With UK retailer the Co-op planning to drop imported products such as New Zealand lamb, should our exporters be concerned? Tracey Epps examines what it really means.
The UK’s fifth largest retailer, the Co-op, recently announced that it would become the first national British retailer to sell only 100 percent British bacon and lamb, dropping imported products such as New Zealand lamb and Danish bacon.
New Zealand’s special agricultural trade envoy, Mike Peterson, has played down the significance of this, calling the Co-op’s move a marketing ploy*.
The question is, why do retailers think this message will attract customers?
It is over a decade now since the ‘food miles’ concept’ took off in the UK on the simple pitch that that the further food is transported, the higher its carbon footprint. Potentially serious consequences for New Zealand exporters were avoided thanks in large part to the efforts of researchers who demonstrated that this was an over-simplification and that the whole of a product’s life cycle needed to be looked at, not just its transportation.
But the Co-op’s announcement is emblematic of a resurgence of interest in the UK in buying locally. Paradoxically, this comes at a time when, post-Brexit, the UK government is looking to strengthen trading arrangements with Commonwealth countries, including New Zealand.
There is a place for consumers in any country to support local producers, but not to the exclusion of imported goods. For New Zealand, an export dependent country, with real strengths in the food and beverage sector, it is critical that markets remain open to our products.
Much has been said recently about the importance of reducing barriers to trade. But barriers to trade are typically imposed by governments, through instruments such as tariffs, import restrictions and onerous technical regulations.
The Co-op policy is different – it is a commercial decision made by a private entity with no government involvement.

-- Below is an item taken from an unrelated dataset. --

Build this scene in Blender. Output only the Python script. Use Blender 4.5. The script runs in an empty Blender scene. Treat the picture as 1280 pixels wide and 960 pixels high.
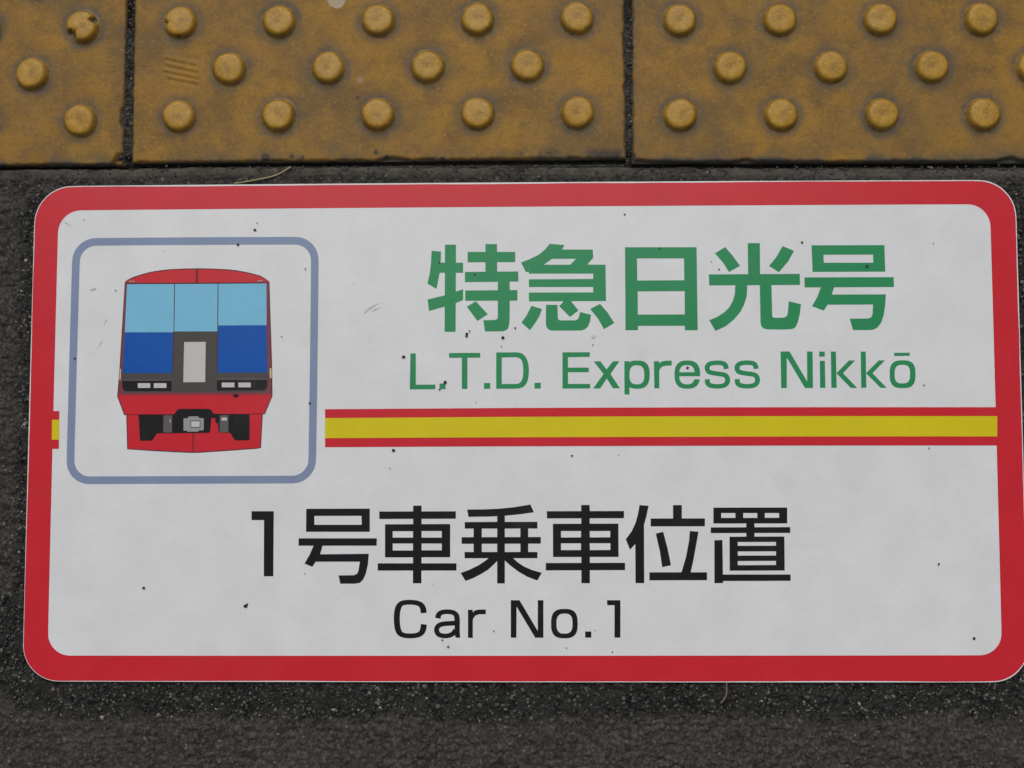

Such private decisions sit outside international trade rules.
This can be problematic, because if a retailer is large enough, or if enough retailers join the movement, a commercial action can have as profound an effect on market access as a government measure.

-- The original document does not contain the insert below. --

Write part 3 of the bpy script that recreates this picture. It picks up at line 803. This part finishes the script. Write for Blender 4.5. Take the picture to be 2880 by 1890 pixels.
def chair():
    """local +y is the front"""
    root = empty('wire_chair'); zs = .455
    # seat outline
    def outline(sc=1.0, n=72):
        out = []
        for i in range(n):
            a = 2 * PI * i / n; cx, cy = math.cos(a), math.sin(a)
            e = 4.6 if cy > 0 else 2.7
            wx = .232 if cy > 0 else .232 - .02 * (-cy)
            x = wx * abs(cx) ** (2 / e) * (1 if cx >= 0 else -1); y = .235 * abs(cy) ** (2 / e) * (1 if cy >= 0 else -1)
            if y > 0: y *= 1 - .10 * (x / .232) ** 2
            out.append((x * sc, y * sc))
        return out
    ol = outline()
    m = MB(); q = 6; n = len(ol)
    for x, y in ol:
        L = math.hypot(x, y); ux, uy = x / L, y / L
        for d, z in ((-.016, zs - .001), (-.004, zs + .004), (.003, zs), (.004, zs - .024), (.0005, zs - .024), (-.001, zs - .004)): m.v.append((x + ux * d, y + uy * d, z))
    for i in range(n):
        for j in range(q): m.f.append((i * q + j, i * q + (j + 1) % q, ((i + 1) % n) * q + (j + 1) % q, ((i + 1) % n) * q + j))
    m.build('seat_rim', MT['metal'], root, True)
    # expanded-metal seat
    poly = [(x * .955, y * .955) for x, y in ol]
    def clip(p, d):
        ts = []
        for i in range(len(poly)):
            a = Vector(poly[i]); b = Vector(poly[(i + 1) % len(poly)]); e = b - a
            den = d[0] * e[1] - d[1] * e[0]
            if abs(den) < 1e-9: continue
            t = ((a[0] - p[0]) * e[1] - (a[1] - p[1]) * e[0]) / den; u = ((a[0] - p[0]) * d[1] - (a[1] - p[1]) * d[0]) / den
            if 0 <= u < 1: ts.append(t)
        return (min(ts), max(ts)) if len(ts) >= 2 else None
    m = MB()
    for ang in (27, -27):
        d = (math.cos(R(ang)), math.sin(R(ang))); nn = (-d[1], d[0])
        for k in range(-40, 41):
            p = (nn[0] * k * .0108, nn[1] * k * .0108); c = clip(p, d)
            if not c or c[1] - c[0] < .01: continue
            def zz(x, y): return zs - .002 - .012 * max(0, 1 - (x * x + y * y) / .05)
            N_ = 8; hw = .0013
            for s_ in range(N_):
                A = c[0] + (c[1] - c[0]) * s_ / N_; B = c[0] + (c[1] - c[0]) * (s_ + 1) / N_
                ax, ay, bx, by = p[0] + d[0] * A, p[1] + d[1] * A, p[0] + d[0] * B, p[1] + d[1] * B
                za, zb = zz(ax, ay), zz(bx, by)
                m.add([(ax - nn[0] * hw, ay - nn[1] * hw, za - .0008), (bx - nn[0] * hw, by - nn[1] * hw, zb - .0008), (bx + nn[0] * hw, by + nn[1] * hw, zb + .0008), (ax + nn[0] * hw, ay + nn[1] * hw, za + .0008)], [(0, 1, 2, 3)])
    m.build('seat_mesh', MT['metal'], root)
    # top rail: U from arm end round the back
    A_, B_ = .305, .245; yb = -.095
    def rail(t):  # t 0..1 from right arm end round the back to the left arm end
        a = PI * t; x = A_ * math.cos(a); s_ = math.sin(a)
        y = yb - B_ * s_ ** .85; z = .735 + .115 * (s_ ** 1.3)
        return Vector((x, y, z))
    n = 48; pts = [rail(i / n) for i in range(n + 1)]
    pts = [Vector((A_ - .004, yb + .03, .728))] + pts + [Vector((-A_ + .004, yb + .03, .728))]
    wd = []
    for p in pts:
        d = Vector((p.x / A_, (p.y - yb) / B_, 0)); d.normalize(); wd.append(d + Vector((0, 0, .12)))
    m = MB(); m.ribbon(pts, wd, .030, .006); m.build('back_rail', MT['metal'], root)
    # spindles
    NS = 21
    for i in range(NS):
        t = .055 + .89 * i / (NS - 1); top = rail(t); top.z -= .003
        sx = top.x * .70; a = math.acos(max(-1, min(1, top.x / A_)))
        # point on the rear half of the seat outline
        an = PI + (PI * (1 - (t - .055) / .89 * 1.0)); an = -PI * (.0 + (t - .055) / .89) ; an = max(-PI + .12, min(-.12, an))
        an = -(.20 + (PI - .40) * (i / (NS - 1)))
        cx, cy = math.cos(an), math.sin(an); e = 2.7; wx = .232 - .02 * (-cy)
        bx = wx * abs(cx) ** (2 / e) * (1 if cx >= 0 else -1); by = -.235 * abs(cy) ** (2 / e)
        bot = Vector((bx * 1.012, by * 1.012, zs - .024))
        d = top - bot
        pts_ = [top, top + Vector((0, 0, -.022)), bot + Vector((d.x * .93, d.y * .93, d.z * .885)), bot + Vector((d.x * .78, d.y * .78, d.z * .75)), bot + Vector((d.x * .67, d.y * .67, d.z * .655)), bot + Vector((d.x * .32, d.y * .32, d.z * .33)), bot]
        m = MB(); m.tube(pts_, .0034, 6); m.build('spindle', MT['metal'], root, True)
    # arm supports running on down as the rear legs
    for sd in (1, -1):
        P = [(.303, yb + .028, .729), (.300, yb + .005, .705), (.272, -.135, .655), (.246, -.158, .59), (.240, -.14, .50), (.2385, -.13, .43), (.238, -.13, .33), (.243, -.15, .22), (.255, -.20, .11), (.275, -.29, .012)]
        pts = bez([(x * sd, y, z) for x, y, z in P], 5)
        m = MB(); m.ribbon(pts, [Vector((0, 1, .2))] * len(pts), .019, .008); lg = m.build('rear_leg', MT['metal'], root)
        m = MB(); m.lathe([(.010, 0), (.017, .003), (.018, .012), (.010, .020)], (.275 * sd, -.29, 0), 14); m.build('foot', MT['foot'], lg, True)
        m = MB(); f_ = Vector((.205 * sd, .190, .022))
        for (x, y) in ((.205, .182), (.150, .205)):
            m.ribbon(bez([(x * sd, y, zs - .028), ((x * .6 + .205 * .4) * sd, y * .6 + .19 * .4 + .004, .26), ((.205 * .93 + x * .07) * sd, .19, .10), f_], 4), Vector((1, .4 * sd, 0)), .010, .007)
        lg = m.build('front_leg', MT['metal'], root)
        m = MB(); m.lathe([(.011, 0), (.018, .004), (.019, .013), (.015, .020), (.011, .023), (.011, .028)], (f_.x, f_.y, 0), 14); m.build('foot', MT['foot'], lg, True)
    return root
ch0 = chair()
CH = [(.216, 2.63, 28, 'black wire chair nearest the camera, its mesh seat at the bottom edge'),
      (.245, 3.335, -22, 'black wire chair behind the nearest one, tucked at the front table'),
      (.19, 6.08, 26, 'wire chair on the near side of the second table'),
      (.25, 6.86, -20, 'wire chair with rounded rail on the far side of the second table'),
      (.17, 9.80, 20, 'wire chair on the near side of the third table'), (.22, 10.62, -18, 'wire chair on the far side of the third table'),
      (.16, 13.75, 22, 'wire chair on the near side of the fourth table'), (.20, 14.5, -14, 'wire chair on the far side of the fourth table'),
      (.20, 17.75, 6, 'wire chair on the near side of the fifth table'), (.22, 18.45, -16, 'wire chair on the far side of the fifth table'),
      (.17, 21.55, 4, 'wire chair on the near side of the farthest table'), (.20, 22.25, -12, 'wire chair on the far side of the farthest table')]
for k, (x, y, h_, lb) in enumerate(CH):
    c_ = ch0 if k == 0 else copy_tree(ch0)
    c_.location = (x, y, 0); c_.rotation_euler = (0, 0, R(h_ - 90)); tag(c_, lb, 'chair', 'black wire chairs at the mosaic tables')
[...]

Jamaica and other Caribbean countries found this out in the early 2000s when their exporters were unable to sell bananas to the UK because of the insistence of major supermarkets that the bananas meet a prohibitively rigid set of private standards.
This essentially shut the Caribbean suppliers out of the UK market, but raising the complaint at the World Trade Organization (WTO) was not fruitful. The supermarkets’ policy was a commercial decision and the EU stated that they had no capacity to intervene under WTO rules.

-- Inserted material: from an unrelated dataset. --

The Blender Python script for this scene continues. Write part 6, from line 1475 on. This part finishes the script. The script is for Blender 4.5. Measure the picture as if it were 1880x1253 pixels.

It is a frustrating fact of international business that, no matter how many free trade agreements we enter, we cannot prevent retailers like the Co-op making their own purchasing policies.
But retailers will respond to their consumers. New Zealand businesses and the government must therefore continue to focus on building goodwill and the reputation of the New Zealand brand.
*Neil Wallace, “Kiwi ban a marketing ploy”, Farmers Weekly, 10 May 2017.
Tracey Epps is a trade law consultant at Chapman Tripp in Wellington.